» Your objective: Output every line of the data exactly as it appears.
===== Collected material =====
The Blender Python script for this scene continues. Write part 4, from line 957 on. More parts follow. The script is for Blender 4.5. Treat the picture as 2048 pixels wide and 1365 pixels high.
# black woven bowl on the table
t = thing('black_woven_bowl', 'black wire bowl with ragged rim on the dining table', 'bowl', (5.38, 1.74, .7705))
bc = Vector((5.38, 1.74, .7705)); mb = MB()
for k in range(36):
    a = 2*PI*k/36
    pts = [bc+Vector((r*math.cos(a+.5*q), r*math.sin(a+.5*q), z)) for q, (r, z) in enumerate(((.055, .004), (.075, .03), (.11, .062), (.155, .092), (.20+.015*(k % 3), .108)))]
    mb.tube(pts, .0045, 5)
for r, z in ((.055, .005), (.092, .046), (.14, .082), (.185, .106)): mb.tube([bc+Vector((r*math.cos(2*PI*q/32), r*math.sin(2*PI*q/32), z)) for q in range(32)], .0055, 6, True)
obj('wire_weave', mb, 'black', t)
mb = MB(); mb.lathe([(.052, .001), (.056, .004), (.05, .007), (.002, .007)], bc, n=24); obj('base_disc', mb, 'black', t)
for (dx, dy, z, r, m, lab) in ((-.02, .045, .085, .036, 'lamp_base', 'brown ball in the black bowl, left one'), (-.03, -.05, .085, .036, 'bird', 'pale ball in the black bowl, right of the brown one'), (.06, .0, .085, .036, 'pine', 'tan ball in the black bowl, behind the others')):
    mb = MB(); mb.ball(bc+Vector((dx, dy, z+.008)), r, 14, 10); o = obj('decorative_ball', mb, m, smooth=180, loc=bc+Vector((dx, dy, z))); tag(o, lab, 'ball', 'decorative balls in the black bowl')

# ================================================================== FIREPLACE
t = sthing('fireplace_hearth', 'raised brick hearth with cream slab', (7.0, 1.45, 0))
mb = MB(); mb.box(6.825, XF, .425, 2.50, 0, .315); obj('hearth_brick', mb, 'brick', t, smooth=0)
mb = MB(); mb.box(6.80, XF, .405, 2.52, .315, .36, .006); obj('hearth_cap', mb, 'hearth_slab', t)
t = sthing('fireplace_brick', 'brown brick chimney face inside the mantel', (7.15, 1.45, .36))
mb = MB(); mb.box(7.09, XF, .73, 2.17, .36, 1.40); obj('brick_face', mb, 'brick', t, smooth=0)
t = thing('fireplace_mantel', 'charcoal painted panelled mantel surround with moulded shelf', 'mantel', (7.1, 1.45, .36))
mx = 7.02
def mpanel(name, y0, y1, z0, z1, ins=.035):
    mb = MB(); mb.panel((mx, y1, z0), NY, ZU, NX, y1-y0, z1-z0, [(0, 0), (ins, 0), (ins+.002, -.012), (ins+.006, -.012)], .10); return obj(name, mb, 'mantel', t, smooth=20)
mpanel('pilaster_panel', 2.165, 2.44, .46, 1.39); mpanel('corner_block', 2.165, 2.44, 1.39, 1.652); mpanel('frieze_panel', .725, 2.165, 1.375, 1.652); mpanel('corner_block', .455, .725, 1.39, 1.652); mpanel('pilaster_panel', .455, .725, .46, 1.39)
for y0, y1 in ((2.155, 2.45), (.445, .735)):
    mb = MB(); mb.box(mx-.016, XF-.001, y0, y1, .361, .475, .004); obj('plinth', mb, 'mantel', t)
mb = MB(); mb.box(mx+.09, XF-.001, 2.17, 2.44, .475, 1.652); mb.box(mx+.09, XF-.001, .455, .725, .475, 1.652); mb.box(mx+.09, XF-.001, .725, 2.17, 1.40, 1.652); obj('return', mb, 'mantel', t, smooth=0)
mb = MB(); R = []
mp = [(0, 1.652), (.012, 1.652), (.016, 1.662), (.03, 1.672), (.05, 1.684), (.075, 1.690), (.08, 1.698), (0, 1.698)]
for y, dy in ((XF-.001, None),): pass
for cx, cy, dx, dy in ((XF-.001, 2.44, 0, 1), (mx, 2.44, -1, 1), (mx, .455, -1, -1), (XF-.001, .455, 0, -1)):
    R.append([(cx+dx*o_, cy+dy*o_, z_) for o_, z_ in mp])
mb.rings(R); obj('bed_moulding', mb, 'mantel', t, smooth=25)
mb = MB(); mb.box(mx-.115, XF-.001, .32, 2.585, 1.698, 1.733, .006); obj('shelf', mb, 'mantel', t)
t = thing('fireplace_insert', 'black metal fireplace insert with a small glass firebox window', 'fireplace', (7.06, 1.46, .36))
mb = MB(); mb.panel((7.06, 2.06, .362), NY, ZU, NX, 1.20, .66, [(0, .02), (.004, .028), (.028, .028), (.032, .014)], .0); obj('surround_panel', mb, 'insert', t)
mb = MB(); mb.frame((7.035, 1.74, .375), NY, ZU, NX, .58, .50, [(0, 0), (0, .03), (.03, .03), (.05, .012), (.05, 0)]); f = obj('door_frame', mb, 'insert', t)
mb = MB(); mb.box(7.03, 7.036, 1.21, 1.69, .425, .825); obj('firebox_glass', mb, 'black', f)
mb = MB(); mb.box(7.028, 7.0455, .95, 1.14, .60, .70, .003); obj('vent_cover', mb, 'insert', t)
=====
» Exercise response:
The Blender Python script for this scene continues. Write part 4, from line 957 on. More parts follow. The script is for Blender 4.5. Treat the picture as 2048 pixels wide and 1365 pixels high.
# black woven bowl on the table
t = thing('black_woven_bowl', 'black wire bowl with ragged rim on the dining table', 'bowl', (5.38, 1.74, .7705))
bc = Vector((5.38, 1.74, .7705)); mb = MB()
for k in range(36):
    a = 2*PI*k/36
    pts = [bc+Vector((r*math.cos(a+.5*q), r*math.sin(a+.5*q), z)) for q, (r, z) in enumerate(((.055, .004), (.075, .03), (.11, .062), (.155, .092), (.20+.015*(k % 3), .108)))]
    mb.tube(pts, .0045, 5)
for r, z in ((.055, .005), (.092, .046), (.14, .082), (.185, .106)): mb.tube([bc+Vector((r*math.cos(2*PI*q/32), r*math.sin(2*PI*q/32), z)) for q in range(32)], .0055, 6, True)
obj('wire_weave', mb, 'black', t)
mb = MB(); mb.lathe([(.052, .001), (.056, .004), (.05, .007), (.002, .007)], bc, n=24); obj('base_disc', mb, 'black', t)
for (dx, dy, z, r, m, lab) in ((-.02, .045, .085, .036, 'lamp_base', 'brown ball in the black bowl, left one'), (-.03, -.05, .085, .036, 'bird', 'pale ball in the black bowl, right of the brown one'), (.06, .0, .085, .036, 'pine', 'tan ball in the black bowl, behind the others')):
    mb = MB(); mb.ball(bc+Vector((dx, dy, z+.008)), r, 14, 10); o = obj('decorative_ball', mb, m, smooth=180, loc=bc+Vector((dx, dy, z))); tag(o, lab, 'ball', 'decorative balls in the black bowl')

# ================================================================== FIREPLACE
t = sthing('fireplace_hearth', 'raised brick hearth with cream slab', (7.0, 1.45, 0))
mb = MB(); mb.box(6.825, XF, .425, 2.50, 0, .315); obj('hearth_brick', mb, 'brick', t, smooth=0)
mb = MB(); mb.box(6.80, XF, .405, 2.52, .315, .36, .006); obj('hearth_cap', mb, 'hearth_slab', t)
t = sthing('fireplace_brick', 'brown brick chimney face inside the mantel', (7.15, 1.45, .36))
mb = MB(); mb.box(7.09, XF, .73, 2.17, .36, 1.40); obj('brick_face', mb, 'brick', t, smooth=0)
t = thing('fireplace_mantel', 'charcoal painted panelled mantel surround with moulded shelf', 'mantel', (7.1, 1.45, .36))
mx = 7.02
def mpanel(name, y0, y1, z0, z1, ins=.035):
    mb = MB(); mb.panel((mx, y1, z0), NY, ZU, NX, y1-y0, z1-z0, [(0, 0), (ins, 0), (ins+.002, -.012), (ins+.006, -.012)], .10); return obj(name, mb, 'mantel', t, smooth=20)
mpanel('pilaster_panel', 2.165, 2.44, .46, 1.39); mpanel('corner_block', 2.165, 2.44, 1.39, 1.652); mpanel('frieze_panel', .725, 2.165, 1.375, 1.652); mpanel('corner_block', .455, .725, 1.39, 1.652); mpanel('pilaster_panel', .455, .725, .46, 1.39)
for y0, y1 in ((2.155, 2.45), (.445, .735)):
    mb = MB(); mb.box(mx-.016, XF-.001, y0, y1, .361, .475, .004); obj('plinth', mb, 'mantel', t)
mb = MB(); mb.box(mx+.09, XF-.001, 2.17, 2.44, .475, 1.652); mb.box(mx+.09, XF-.001, .455, .725, .475, 1.652); mb.box(mx+.09, XF-.001, .725, 2.17, 1.40, 1.652); obj('return', mb, 'mantel', t, smooth=0)
mb = MB(); R = []
mp = [(0, 1.652), (.012, 1.652), (.016, 1.662), (.03, 1.672), (.05, 1.684), (.075, 1.690), (.08, 1.698), (0, 1.698)]
for y, dy in ((XF-.001, None),): pass
for cx, cy, dx, dy in ((XF-.001, 2.44, 0, 1), (mx, 2.44, -1, 1), (mx, .455, -1, -1), (XF-.001, .455, 0, -1)):
    R.append([(cx+dx*o_, cy+dy*o_, z_) for o_, z_ in mp])
mb.rings(R); obj('bed_moulding', mb, 'mantel', t, smooth=25)
mb = MB(); mb.box(mx-.115, XF-.001, .32, 2.585, 1.698, 1.733, .006); obj('shelf', mb, 'mantel', t)
t = thing('fireplace_insert', 'black metal fireplace insert with a small glass firebox window', 'fireplace', (7.06, 1.46, .36))
mb = MB(); mb.panel((7.06, 2.06, .362), NY, ZU, NX, 1.20, .66, [(0, .02), (.004, .028), (.028, .028), (.032, .014)], .0); obj('surround_panel', mb, 'insert', t)
mb = MB(); mb.frame((7.035, 1.74, .375), NY, ZU, NX, .58, .50, [(0, 0), (0, .03), (.03, .03), (.05, .012), (.05, 0)]); f = obj('door_frame', mb, 'insert', t)
mb = MB(); mb.box(7.03, 7.036, 1.21, 1.69, .425, .825); obj('firebox_glass', mb, 'black', f)
mb = MB(); mb.box(7.028, 7.0455, .95, 1.14, .60, .70, .003); obj('vent_cover', mb, 'insert', t)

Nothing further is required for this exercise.